仕事が一番楽しかった頃

日本マクドナルドに入社して、最初に配属されたのは京都の伏見桃山店だった。歴史ある大手筋商店街の入り口に店があり、割と忙しかった。店長のUさんは親分肌だが細やかな心配りをする人で鼻っ柱の強い私を温かく見守ってくれた。私が東京のハンバーガー大学の上級コースに行ったときなどは店長は10日連続でシフトに入ることになるのにもかかわらず「金ペン取ってこいよ(一番になってこい)」と快く送り出してくれた。
こんな店長の下、50名強のアルバイトは伸び伸びと仕事をしていた。
入社して半年ほどたった頃、マクドナルドの全世界5000号店が江ノ島に開店することになった。アメリカの本社から、クロック会長、ターナー社長をはじめとするVIPが日本にやってきて、開店セレモニー後に京都ツアーをすることになった。

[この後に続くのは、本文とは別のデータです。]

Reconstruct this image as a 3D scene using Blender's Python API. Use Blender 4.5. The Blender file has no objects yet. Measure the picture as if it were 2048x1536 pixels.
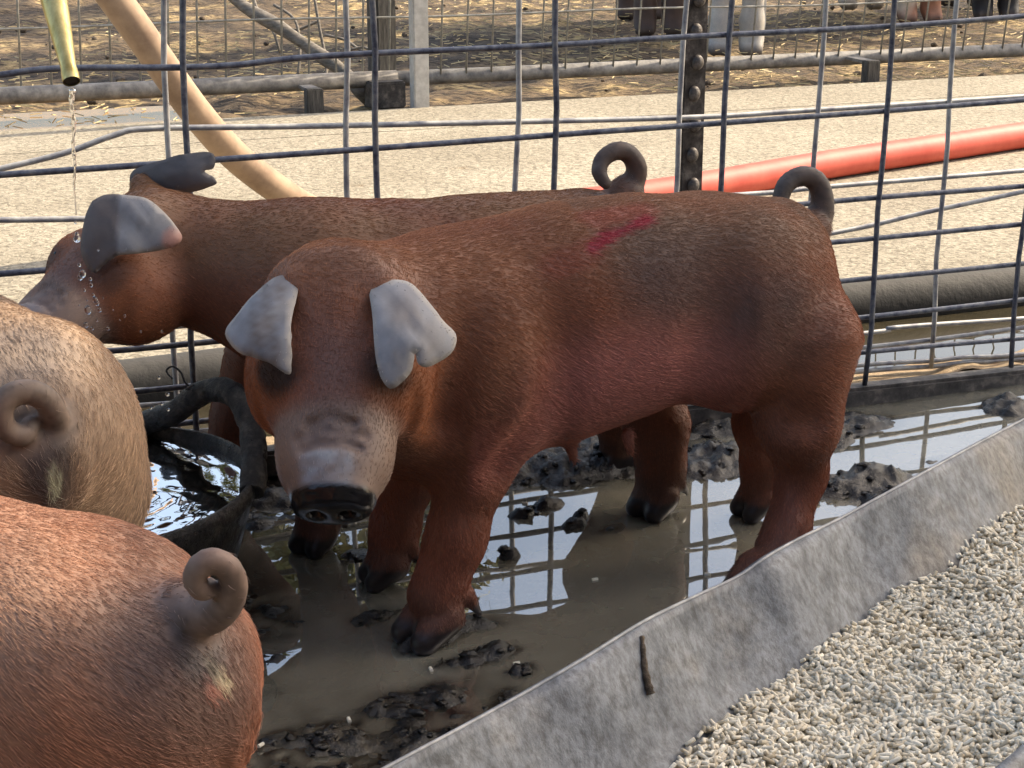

伏見桃山店は京都の南なので、ツアーコースには入らないと思えたが、それでもVIPを迎えるための準備(簡単に言えばお掃除)をすることになった。ツアーの10日ほど前から、毎日、閉店後に店を掃除する日々が続いた。当時は22時閉店で、その後3時頃まで掃除をして夜食を食べ、京都市内から通っているアルバイトの人たちを家まで送りながら、修学院のアパートに帰ると6時、少しだけ寝て11時には店に行くという生活が続いた。
VIPのツアー当日、ピカピカになった店で待ち構えていた。情報は刻々と入ってくるが、新京極と藤井大丸に寄っただけで、観光を楽しんでいるようだった。
閉店時刻になって店を閉めた後、店長始めアルバイトのみんなと乾杯をした。一つのことを一丸となってやり遂げることのすばらしさを、入社1年目で経験して、これがそれ以後の宝物になった。